JAKARTA. Tahun depan, penyaluran pembiayaan perusahaan pembiayaan (multifinance) terancam melambat. Penyebabnya, pertama, rencana berlakunya aturan loan to value yang mengharuskan pembelian kendaraan bermotor menyediakan uang muka sebesar 75% dari nilai barang bagi pembiayaan syariah. 

Kedua, berlakunya aturan Menteri Keuangan (PMK) 130/2012 tentang Fidusia. Ketiga, pembatasan bahan bakar minyak (BBM) bersubsidi. Keempat, kebutuhan batu bara di dunia yang terbilang minim akibat perlambatan ekonomi di China. Terakhir, larangan ekspor hasil bumi tanpa pengolahan.

Munculnya berbagai hambatan, Asosiasi Perusahaan Pembiayaan Indonesia (APPI) menyarankan agar anggotanya mulai bersiap diri. Wiwie Kurnia Ketua APPI mengatakan, sebaiknya multifinance mulai bersiap diri menghadapi tantangan bisnis pada tahun depan. Misalnya, dengan memikirkan strategi bisnis pembiayaan. "Apalagi, kita masih menghadapi fluktuasi pasar," kata Wiwie, Selasa (20/11).


Meski begitu, kata Wiwie, masih ada faktor pendorong pertumbuhan industri multifinance. Antara lain, kebutuhan alat transportasi yang tinggi, kedua program pemerintah low cost green car. Aturan ini diharapkan akan membuat  harga mobil menjadi lebih murah. Hal ini tentu akan membuka peluang bisnis bagi perusahaan pembiayaan. "Pembangunan infrastruktur juga mendorong permintaan kendaraan bermotor," ujar Wiwie.

Andrijanto Direktur PT Surya Artha Nusantara (SAN) Finance mengatakan, tahun depan bisnis pembiayaan alat berat tak akan sebagus tahun ini. "Kami melihat akan terjadi tren penurunan pembiayaan alat berat," ujar dia.

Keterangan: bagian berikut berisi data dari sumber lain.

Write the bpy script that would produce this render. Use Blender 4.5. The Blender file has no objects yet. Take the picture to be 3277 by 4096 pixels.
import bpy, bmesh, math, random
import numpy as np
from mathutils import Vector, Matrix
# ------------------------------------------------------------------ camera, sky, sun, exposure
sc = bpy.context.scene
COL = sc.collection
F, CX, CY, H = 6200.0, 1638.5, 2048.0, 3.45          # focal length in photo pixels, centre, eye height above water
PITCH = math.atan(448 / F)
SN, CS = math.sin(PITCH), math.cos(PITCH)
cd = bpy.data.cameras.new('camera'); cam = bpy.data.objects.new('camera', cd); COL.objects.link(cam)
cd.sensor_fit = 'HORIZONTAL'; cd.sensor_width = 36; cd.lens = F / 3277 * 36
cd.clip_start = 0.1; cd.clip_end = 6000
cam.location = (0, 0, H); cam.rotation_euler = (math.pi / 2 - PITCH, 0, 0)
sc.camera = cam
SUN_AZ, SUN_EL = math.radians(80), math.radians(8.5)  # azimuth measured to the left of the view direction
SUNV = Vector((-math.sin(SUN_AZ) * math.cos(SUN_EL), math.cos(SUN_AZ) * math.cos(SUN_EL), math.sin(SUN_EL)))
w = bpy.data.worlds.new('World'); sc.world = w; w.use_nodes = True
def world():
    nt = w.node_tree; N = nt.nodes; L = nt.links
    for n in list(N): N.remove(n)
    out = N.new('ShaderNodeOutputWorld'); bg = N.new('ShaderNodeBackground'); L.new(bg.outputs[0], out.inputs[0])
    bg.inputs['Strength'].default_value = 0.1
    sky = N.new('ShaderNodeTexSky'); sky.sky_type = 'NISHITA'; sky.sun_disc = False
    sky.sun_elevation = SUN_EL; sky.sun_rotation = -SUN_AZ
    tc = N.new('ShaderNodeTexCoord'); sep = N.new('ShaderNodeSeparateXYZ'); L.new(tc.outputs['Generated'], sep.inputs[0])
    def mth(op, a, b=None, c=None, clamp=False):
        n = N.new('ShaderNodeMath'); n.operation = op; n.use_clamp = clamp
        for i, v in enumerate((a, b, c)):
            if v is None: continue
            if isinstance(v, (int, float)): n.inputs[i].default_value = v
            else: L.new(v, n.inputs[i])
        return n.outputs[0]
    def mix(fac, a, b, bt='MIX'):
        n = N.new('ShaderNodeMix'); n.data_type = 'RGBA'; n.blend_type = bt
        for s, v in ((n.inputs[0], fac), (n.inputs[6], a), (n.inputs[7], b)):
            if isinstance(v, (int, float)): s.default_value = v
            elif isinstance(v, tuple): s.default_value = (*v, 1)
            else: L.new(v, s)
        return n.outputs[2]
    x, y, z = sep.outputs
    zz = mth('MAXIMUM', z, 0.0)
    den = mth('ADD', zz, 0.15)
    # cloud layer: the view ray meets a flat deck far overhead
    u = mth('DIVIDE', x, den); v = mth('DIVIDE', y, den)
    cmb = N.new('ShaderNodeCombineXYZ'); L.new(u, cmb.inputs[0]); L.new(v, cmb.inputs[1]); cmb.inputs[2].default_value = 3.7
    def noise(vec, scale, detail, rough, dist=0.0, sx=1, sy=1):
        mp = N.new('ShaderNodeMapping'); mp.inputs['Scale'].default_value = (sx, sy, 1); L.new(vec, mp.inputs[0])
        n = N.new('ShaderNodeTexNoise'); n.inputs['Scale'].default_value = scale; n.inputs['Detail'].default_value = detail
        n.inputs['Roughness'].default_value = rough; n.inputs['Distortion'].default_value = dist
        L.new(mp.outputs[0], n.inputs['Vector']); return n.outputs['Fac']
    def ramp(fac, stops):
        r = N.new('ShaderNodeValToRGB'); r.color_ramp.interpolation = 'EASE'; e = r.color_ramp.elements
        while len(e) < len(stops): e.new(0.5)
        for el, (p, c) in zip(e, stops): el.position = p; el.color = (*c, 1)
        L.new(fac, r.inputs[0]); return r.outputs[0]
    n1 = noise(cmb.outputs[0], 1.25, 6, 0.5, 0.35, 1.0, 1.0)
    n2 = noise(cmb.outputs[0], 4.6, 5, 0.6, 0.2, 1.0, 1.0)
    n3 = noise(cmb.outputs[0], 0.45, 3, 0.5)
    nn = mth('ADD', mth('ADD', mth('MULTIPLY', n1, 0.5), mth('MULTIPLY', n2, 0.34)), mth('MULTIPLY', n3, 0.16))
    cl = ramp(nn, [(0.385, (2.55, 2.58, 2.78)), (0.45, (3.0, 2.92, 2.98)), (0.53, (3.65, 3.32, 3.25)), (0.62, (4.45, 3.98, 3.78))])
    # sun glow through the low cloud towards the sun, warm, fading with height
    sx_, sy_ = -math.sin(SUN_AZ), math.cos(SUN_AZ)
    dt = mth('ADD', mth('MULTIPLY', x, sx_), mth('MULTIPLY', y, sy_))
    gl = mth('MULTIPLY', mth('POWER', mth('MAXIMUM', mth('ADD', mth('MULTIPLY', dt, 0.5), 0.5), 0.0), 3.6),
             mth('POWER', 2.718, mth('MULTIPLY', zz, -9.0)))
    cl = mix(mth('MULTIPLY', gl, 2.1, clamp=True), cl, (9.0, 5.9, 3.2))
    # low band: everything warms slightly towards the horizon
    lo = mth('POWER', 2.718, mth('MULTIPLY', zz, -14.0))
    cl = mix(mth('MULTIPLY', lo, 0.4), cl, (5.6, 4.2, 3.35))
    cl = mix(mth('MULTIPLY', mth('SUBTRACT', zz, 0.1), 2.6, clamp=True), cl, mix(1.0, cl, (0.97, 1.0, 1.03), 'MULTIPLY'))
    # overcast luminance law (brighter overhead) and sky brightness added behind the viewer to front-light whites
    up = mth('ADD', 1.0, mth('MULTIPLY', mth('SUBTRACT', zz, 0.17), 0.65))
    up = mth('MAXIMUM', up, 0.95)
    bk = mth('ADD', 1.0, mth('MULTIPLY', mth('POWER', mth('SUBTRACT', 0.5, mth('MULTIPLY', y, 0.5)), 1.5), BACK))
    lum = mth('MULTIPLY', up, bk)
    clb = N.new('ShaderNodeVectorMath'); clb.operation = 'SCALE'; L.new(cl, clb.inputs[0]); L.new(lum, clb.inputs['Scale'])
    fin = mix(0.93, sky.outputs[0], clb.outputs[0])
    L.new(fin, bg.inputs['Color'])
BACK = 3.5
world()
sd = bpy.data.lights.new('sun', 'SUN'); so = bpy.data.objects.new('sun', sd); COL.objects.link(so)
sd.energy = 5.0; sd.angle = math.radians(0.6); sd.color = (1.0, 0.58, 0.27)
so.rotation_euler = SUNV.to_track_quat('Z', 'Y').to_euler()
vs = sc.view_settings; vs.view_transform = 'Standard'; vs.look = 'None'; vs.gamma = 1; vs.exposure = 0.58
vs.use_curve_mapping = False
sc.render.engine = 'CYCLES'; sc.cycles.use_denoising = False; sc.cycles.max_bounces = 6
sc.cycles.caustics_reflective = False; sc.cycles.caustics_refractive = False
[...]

San Finance menargetkan pembiayaan Rp 3,6 triliun pada 2013, lebih rendah dari target tahun ini Rp 4,5 triliun. Mereka mengalihkan pembiayaan di sektor pertambangan, ke konstruksi, infrastruktur, dan agrobisnis. San mengkaji rencana diversifikasi produk lewat pembiayaan suku cadang alat berat.